ゲームウォーズ/アーネスト・クライン
没入型のオンラインゲームが普及してほぼインフラとして機能している社会。その一方でリアルは活力をネットに奪われ、重ねてエネルギー不足により荒廃の一途をたどっている社会。
そんな社会の創始者である大富豪の天才ゲームクリエイターが死ぬ間際に言った。「このゲームにしこんだイースターエッグを見つけた人に、全財産あげる」
しかし、この大富豪さんは超オタクだったので、オタクしか手がかりを見つけられない。かくして、財宝探しをする人達はこぞって80年代ギークカルチャを学ぶのだった。
・・・えーっと、没入型ゲームの世界で命や富、そして世界の謎をかけて戦う話というと、もう日本では割とありふれた設定ではあります。「.hackシリーズ」や「ソードアート・オンライン」、「サマーウォーズ」なんかも近いですよね。
それらの日本の作品とこの「ゲームウォーズ」(原題は"Ready Player One")の違いは、このゲームありきの世界がどうなっているのか、そのディストピア感をちゃんと作っているところと、なによりもその「オタクぶり」。バンバンに過去の作品を出してきます。でも、最初の頃はアタリのゲームだったり、B級映画だったりで、私はあんまりなじみがない作品ばかりなんですけど、最後はもう、なんだかえらいことになります。
クライマックスのバトルなんて、「ガンダムVSメカゴジラ」だったと思ったら、「ウルトラマンVSメカゴジラ」になりますからね(ネタバレご容赦。まあ、読んでみてよ!)。スピルバーグで映画化とか言われてますけど、円谷プロとサンライズと東映に版権取りにいくんですかね。

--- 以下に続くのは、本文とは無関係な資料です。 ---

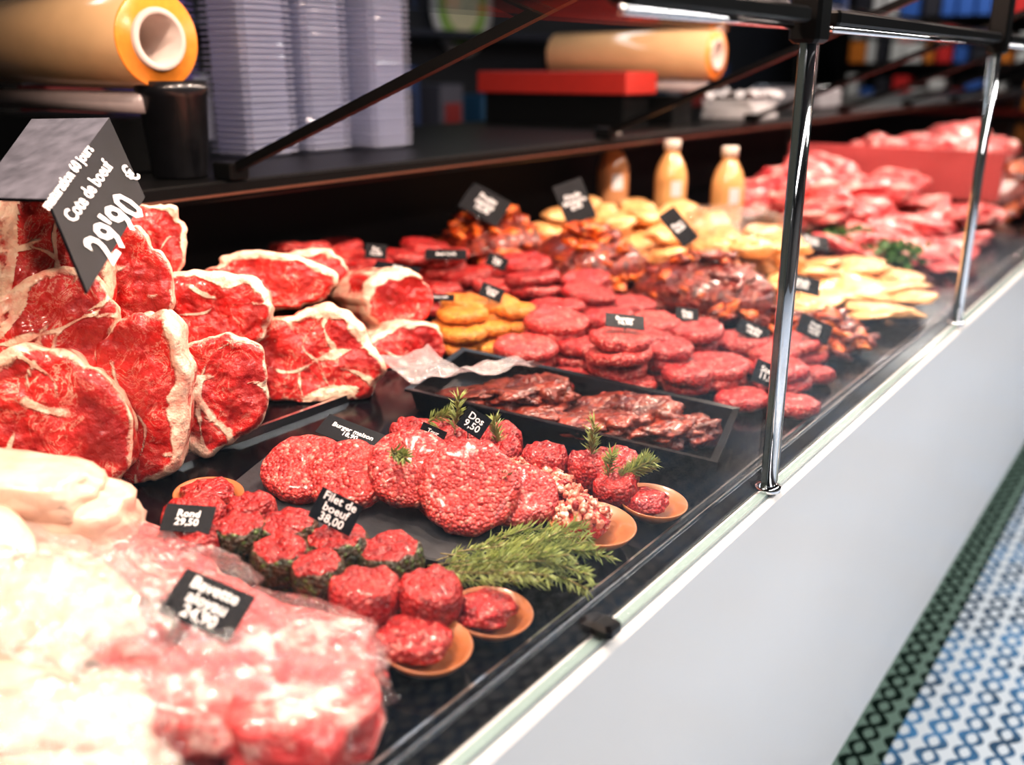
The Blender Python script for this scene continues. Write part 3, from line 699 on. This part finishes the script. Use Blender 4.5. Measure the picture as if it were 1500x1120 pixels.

富野さんが悔しくて絶叫するんじゃないですかね?(笑)
悪役がホントにワルかったり、最後に仲間が集まってくるシーンはかなり熱かったり、読み応えもばっちりです。表紙はなんだかよくわからないSF風ですが、これはもうむしろ電撃文庫とかファミ通文庫みたいな装丁がぴったりの作品なんで、気軽に読んでみよう!